## [Work required]
Reproduce exactly the lines from the top of the records below through the line holding "S.view_settings.exposure = 0;".

***** Records to process

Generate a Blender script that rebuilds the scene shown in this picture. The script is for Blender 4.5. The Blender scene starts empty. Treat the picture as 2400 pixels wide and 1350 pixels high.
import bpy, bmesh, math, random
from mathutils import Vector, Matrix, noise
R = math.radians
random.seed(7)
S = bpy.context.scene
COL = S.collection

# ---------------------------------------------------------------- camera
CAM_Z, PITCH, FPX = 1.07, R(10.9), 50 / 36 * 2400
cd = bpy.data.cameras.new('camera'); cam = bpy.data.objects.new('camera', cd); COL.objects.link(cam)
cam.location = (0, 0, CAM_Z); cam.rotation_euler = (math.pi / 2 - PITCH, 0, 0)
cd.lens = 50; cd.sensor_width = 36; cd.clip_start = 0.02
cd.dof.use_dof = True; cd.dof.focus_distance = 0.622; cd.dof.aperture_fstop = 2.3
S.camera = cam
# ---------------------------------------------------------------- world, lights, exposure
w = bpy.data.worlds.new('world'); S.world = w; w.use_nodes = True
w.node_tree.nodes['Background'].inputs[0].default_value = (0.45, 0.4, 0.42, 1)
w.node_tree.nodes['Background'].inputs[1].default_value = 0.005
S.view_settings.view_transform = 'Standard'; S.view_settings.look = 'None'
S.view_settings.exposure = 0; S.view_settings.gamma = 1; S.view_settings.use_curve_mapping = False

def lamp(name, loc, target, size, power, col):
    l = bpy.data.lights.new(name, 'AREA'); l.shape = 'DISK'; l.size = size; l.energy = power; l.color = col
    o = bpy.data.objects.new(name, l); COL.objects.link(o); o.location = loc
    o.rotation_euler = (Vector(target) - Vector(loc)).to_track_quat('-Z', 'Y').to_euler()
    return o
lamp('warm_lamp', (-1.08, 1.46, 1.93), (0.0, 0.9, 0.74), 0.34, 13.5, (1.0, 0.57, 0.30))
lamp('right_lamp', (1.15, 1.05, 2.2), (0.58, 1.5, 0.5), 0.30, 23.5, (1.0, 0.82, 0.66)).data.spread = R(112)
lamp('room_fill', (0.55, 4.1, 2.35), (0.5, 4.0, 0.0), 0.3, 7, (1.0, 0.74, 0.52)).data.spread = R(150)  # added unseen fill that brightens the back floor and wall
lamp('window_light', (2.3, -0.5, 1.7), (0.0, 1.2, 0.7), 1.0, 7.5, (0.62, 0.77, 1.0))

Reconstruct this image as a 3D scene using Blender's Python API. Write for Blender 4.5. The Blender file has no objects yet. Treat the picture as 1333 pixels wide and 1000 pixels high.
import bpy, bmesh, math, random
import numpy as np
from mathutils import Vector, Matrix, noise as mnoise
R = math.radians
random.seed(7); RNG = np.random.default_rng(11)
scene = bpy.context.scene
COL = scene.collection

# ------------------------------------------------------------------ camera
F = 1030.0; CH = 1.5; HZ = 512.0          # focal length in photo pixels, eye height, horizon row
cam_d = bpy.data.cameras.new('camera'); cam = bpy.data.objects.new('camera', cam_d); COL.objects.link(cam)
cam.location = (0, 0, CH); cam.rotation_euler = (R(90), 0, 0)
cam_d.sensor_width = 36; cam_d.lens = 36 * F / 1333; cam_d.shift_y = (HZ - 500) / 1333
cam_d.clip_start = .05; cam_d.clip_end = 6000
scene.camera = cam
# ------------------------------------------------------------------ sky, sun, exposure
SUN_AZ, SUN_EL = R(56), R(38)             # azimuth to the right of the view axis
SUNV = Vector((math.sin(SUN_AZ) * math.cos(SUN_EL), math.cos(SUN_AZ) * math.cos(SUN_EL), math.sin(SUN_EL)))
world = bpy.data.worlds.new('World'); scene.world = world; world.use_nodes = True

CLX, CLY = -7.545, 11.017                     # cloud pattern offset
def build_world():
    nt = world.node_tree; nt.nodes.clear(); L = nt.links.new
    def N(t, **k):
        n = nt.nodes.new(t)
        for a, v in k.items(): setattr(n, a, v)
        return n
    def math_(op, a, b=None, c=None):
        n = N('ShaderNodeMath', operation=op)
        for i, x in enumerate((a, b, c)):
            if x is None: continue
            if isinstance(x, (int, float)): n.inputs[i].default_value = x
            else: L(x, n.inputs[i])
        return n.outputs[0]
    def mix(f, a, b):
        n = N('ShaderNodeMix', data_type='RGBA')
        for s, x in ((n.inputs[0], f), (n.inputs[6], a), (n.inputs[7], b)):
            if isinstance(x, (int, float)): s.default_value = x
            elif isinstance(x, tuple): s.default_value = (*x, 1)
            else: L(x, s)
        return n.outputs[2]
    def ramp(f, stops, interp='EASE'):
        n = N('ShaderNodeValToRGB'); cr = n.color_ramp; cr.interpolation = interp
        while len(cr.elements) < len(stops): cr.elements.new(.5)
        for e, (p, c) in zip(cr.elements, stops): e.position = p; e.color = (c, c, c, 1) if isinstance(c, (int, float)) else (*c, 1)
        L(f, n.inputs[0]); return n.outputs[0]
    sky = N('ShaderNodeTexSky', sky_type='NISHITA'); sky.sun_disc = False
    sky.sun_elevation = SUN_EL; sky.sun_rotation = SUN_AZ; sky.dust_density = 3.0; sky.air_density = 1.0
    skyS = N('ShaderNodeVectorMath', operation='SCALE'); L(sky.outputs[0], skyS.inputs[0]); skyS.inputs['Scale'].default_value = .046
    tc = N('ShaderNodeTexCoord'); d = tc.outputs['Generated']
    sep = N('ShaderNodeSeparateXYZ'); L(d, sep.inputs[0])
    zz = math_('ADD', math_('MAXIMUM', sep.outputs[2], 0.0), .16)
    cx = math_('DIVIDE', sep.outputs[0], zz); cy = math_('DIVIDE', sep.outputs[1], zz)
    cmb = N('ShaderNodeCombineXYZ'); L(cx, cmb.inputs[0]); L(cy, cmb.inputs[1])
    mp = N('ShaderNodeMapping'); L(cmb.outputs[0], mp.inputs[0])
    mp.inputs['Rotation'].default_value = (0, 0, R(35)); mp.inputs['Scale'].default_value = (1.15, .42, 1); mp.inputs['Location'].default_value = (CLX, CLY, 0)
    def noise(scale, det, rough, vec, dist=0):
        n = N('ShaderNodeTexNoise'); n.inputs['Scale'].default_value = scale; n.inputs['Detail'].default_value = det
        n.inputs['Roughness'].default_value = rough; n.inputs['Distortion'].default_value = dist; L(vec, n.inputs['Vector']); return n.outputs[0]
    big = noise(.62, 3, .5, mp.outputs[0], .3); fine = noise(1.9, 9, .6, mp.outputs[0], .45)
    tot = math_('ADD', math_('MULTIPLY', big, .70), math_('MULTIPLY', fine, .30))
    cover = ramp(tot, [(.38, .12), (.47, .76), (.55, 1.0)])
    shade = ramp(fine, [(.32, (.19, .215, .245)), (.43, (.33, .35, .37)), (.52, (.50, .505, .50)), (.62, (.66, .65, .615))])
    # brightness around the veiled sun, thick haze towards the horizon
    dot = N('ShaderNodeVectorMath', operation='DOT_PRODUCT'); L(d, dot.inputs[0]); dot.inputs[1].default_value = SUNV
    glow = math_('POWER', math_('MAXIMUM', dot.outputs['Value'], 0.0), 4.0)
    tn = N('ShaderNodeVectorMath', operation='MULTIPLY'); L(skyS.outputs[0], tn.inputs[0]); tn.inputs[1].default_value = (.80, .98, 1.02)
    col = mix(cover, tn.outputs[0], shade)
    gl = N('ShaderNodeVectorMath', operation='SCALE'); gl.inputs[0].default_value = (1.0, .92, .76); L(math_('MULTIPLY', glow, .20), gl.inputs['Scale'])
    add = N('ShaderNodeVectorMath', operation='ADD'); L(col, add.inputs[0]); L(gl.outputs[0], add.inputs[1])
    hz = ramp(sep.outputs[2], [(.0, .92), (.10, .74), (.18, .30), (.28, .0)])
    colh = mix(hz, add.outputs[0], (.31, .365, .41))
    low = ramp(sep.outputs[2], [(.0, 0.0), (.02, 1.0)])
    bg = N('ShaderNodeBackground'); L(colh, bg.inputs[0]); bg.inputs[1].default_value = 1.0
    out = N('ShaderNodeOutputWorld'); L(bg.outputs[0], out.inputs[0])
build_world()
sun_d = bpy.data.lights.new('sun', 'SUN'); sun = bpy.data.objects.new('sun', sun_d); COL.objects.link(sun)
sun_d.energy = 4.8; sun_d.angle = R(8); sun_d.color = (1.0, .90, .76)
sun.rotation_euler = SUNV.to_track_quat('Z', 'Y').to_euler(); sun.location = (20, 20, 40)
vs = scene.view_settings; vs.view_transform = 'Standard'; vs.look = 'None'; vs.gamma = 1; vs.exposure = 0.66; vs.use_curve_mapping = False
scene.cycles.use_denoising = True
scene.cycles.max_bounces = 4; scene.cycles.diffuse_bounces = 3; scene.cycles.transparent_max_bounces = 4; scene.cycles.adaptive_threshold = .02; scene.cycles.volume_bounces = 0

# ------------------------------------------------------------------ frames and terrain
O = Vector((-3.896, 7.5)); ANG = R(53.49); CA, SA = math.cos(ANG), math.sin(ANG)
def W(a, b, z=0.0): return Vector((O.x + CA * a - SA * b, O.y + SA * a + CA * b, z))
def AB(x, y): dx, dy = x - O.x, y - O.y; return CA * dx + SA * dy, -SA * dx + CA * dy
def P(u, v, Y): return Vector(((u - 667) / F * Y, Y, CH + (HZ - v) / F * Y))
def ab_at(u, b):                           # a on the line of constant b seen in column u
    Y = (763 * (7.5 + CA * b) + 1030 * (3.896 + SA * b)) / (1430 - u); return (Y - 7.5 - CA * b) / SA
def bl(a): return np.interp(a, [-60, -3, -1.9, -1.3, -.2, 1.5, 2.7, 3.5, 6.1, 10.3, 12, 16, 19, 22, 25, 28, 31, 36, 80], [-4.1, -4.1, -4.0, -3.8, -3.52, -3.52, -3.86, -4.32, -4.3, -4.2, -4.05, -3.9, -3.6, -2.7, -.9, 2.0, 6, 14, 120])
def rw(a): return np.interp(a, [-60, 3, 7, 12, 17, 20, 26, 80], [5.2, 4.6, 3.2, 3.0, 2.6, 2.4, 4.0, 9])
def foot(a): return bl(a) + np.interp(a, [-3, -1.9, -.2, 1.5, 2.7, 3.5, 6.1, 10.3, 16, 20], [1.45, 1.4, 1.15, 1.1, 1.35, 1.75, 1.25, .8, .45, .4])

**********

## [Response]
Generate a Blender script that rebuilds the scene shown in this picture. The script is for Blender 4.5. The Blender scene starts empty. Treat the picture as 2400 pixels wide and 1350 pixels high.
import bpy, bmesh, math, random
from mathutils import Vector, Matrix, noise
R = math.radians
random.seed(7)
S = bpy.context.scene
COL = S.collection

# ---------------------------------------------------------------- camera
CAM_Z, PITCH, FPX = 1.07, R(10.9), 50 / 36 * 2400
cd = bpy.data.cameras.new('camera'); cam = bpy.data.objects.new('camera', cd); COL.objects.link(cam)
cam.location = (0, 0, CAM_Z); cam.rotation_euler = (math.pi / 2 - PITCH, 0, 0)
cd.lens = 50; cd.sensor_width = 36; cd.clip_start = 0.02
cd.dof.use_dof = True; cd.dof.focus_distance = 0.622; cd.dof.aperture_fstop = 2.3
S.camera = cam
# ---------------------------------------------------------------- world, lights, exposure
w = bpy.data.worlds.new('world'); S.world = w; w.use_nodes = True
w.node_tree.nodes['Background'].inputs[0].default_value = (0.45, 0.4, 0.42, 1)
w.node_tree.nodes['Background'].inputs[1].default_value = 0.005
S.view_settings.view_transform = 'Standard'; S.view_settings.look = 'None'
S.view_settings.exposure = 0; S.view_settings.gamma = 1; S.view_settings.use_curve_mapping = False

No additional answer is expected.